Несмотря на то, что спектакль делался «под Хиблу», режиссёр явно говорит нам, кого именно он считает подлинным героем оперы. Странно, что он не вывел на сцену настоящего оленя, ведь прецедент уже был, в его же «Лючии» в том же «Стасике»: белая лошадь, которая, если мне не изменяет память, ничего конкретного на сцене не делала, просто шла из одной кулисы в другую, примерно так же, как Норма в начале нынешнего спектакля.
Невзыскательная публика очумела бы от восторга: отсутствием смыслов её не удивишь, а вот живая зверушка, даже бездельничающая, неизменно доводит зрителей до поросячьего экстаза.
***
Одним словом, в единую линию сценический «текст» никак не выстраивается. Внятной «генеральной» идеи режиссёр для своего произведения не придумал и поставил несколько бессвязных спектаклей в одном, лишь в конце неуклюже попытавшись зарифмовать происходящее с началом. Завершение, претендующее на «откровение» по намерениям, но довольно жалкое по реализации, плохо сочетается со всем остальным действием и никак не резонирует с собственно историей Нормы.
Идея перемены декораций на фоне телевизионного «шума» могла бы помочь выстроить интересный ассоциативный ряд и предположить, что задумка постановщика состояла в аллюзиях на чёрно-белый кинематограф: тогда в растрёпанных волосах Хиблы можно прочитать отсылку к образу Анны Маньяни, в плескающейся Луне — и к «Меланхолии» Триера, и к «Путешествию на Луну» Мельеса и т. д. Этакий огромный «телевизор», где зрители переключают каналы и попадают на разные истории. А главная актриса мелькает по всем каналам и «жонглирует» ролями. Почему нет?

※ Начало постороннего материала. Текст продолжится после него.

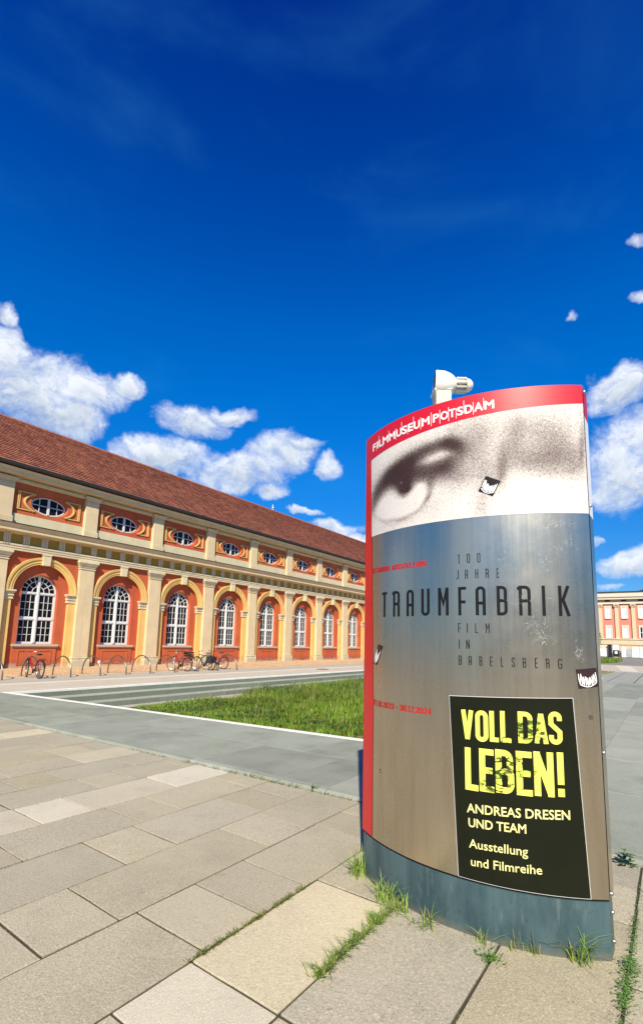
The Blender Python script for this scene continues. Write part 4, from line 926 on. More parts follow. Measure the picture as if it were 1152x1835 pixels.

Но развить эту идею и убедительно воплотить её постановщик не сумел и понятно почему: для этого нужно не только обладать возрастом и регалиями, но ещё и владеть профессией, не говоря уже о наличии таланта.
Публика часто оказывается очарованной, нетребовательной и некритичной: любая картинка для них — красота несусветная, примадонна — богиня, каждая исполненная ею нота священна, и никто не должен осмеливаться подвергать их чувства сомнению. Зрителям дозволительно так думать, на то они и зрители, это их законное право. Но если сам артист начинает верить в собственную божественность, в то, что он уже всё умеет делать лучше всех и на всё имеет право, а рискованным экспериментам предпочитает спокойный эстетический комфорт с дежурным набором привычных штампов, это означает, что как артист он кончился.

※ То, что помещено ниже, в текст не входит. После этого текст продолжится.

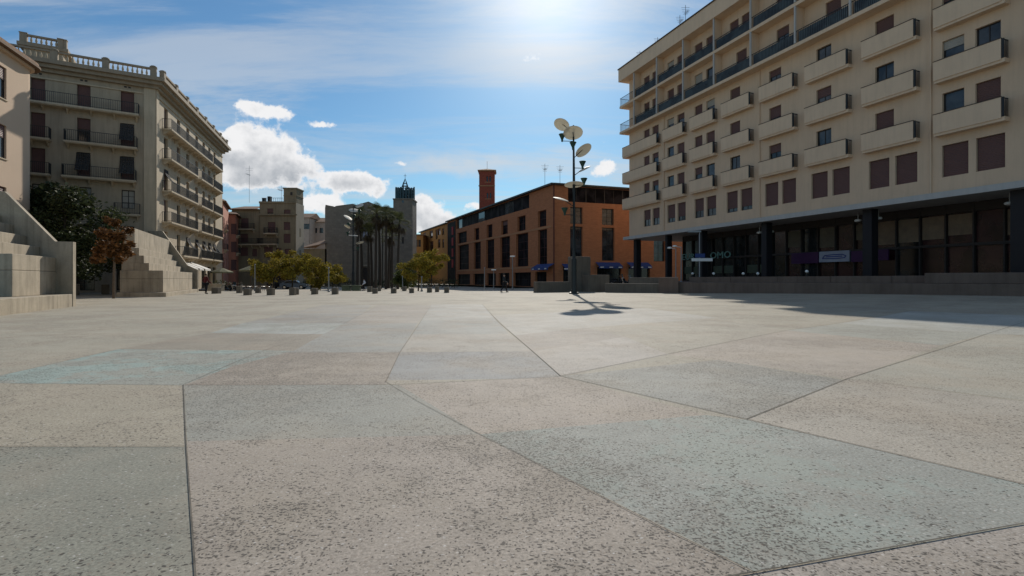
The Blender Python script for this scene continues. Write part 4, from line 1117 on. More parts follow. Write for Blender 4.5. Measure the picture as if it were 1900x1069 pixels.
monument('large stepped concrete seat at the left edge, with sloping side wall', (-20.0, 23.3), (.4,-.917), 4, (-1,0), .57, 0,
         [(.75, 2.23, 4.03), (1.5, 2.72, 4.03), (2.1, 3.22, 4.03), (2.7, 3.72, 4.03), (3.3, 4.2, 4.03)],
         [(-.02,.0),(-.02,2.95),(.8,2.97),(3.1,5.25),(9,5.25),(9,0)], 9, back=9)
monument('stepped concrete seat beyond the small autumn tree, smaller of two', (-30.4, 49.5), (.41,-.912), 14.8, (-1,0), .3, 0,
         [(.4, 1.87, 13.9), (1.5, 2.42, 13.5), (1.9, 2.97, 13.4), (2.3, 3.54, 13.2), (2.7, 5.0, 12.9)],
         [(-.02,.0),(-.02,2.14),(1.0,2.6),(3.4,5.9),(4.8,5.9),(4.8,0)], 14.8, back=3.5, th=.5)
# back wall stub that closes the near seat
stone('planter_box', 'square grey planter box just right of the large stepped seat', [(at(137,40),40),(at(147.5,40),40),(at(147.5,41),41),(at(137,41),41)], 0, hz(527.5,40), 'cube', .02, 'planter', 'planter boxes under the dark tree')
stone('planter_box', 'square grey planter box left of the slim autumn tree trunk', [(at(188,42),42),(at(203,42),42),(at(203,42.7),42.7),(at(188,42.7),42.7)], 0, hz(528,42), 'cube', .02, 'planter', 'planter boxes under the dark tree')

# ------------------------------------------------------------------ vegetation
def crown_mesh(clumps, n, ls, name='crown', squash=1.0, m='leaf_g', hollow=.35):
    vs, fs = [], []
    tot = sum(r**2 for _, r in clumps)
    for c, r in clumps:
        k = int(n*r*r/tot)
        for _ in range(k):
            d = Vector((random.gauss(0,1), random.gauss(0,1), random.gauss(0,1))).normalized()
            rr = r*(hollow+(1-hollow)*random.random()**.6)*random.uniform(.75, 1.15)*(1.45 if random.random() < .06 else 1)
            p = Vector(c)+Vector((d.x, d.y, d.z*squash))*rr
            s = ls*random.uniform(.6, 1.3)
            a = Vector((random.gauss(0,1), random.gauss(0,1), random.gauss(0,.6))).normalized(); b_ = a.cross(Vector((random.gauss(0,1), random.gauss(0,1), random.gauss(0,1)))).normalized()
            i = len(vs)
            vs += [tuple(p-a*s), tuple(p+b_*s*.45), tuple(p+a*s), tuple(p-b_*s*.45)]; fs.append((i,i+1,i+2,i+3))
    me = bpy.data.meshes.new(name); me.from_pydata(vs, [], fs); me.materials.append(M[m]); me.update(); return me
def tree(name, label, loc, trunk_h, tr, lean, clumps, n, ls, m, bark='bark', group=None, squash=.8, cat='tree'):
    """clumps relative to the base"""
    root = thing(name, label, cat, loc, 0, group)
    b = MB(); top = Vector((lean[0], lean[1], trunk_h))
    b.tube([(0,0,-.1),(lean[0]*.3,lean[1]*.3,trunk_h*.4),(lean[0]*.7,lean[1]*.7,trunk_h*.75),tuple(top)], [tr*1.25,tr,tr*.85,tr*.7], 9)
    b.build('trunk', M[bark], root, loc)
    for c, r in sorted(clumps, key=lambda x: -x[1])[:9]:
        l = MB(); c = Vector(c); mid = top.lerp(c, .5)+Vector((random.uniform(-.2,.2), random.uniform(-.2,.2), random.uniform(0,.3)))
        st = top-Vector((0,0,random.uniform(0,.25)*trunk_h))
        l.tube([tuple(st), tuple(mid), tuple(c)], [tr*.45, tr*.28, tr*.1], 6); 
        for k in range(3):
            e = c+Vector((random.gauss(0,1),random.gauss(0,1),random.gauss(0,.6))).normalized()*r*.7; l.tube([tuple(mid.lerp(c,.5)), tuple(e)], [tr*.15, tr*.05], 5)
        l.build('limb', M[bark], root, loc)
    put('crown', crown_mesh(clumps, n, ls, 'crown', squash, m), root, loc)
    return root
def rc(cx, cz, rx, rz, n, r0, r1, ry=None):
    """clumps through an ellipsoid"""
    out = []
    ry = ry or rx
    for _ in range(n):
        while True:
            p = Vector((random.uniform(-1,1), random.uniform(-1,1), random.uniform(-1,1)))
            if .25 < p.length < 1: break
        out.append(((cx+p.x*rx, p.y*ry, cz+p.z*rz), random.uniform(r0, r1)))
    return out
# big dark evergreen between the two seats, px 40-240, y 320-520
Y = 40.0; X = at(125, Y)
cl = rc(-.1, 5.6, 3.2, 2.7, 30, .7, 1.25, 2.6)+[((-2.6,0,7.4),1.2),((-3.2,0.3,6.6),1.2),((.6,0,7.6),1.1),((2.6,0,5.6),1.1),((3.2,0,4.5),1.0),((3.7,0,3.8),.8),((-1.2,0,8.2),.9),((1.8,0,3.6),1.0),((3.9,0,3.2),.9),((4.2,-.3,4.2),.8),((3.0,0,2.4),.9),((-.4,0,2.2),1.2),((1.2,.3,2.0),1.2)]
tree('evergreen_tree', 'large dense dark evergreen tree before the classical building', (X, Y, 0), 3.0, .3, (.2,.1), cl, 16000, .17, 'leaf_d', 'bark_d')
Y = 33.0; X = at(211, Y)
cl = [((-.4,0,4.1),.5),((.4,0,4.0),.42),((-1.0,.3,4.3),.35),((.9,.2,4.4),.28),((-1.3,.4,3.1),.4),((-1.5,.5,2.5),.35),((1.1,0,3.5),.25),((-.5,.1,5.1),.25),((.9,0,2.9),.35),((-.7,.2,3.4),.5),((.1,-.2,3.2),.45),((.6,.1,3.3),.35),((-.1,.2,4.9),.35),((-.9,0,2.7),.35),((.3,.1,2.5),.3),((.0,0,2.9),.4)]
tree('young_tree', 'slim young tree with rusty autumn leaves beside the farther seat', (X, Y, 0), 3.2, .07, (.05,0), cl, 3200, .13, 'leaf_o', 'bark')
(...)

Учитывая специфику самой оперы, ожидалось, что режиссёр изготовит красивую огранку для бриллианта, но по факту сделал всё возможное, чтобы выставить бриллиант посмешищем. Понимает ли сама Дива, насколько нелепо она выглядит со стороны в окружающем её убожестве? Осознаёт ли, что и сама способна на большее, и от коллег достойна получить что-то лучшее?
Хочется надеяться, что да, иначе, боюсь, очень скоро цвет платья станет для неё единственным способом выделиться на фоне серой массы, воспетой постановщиками в нынешней «Норме».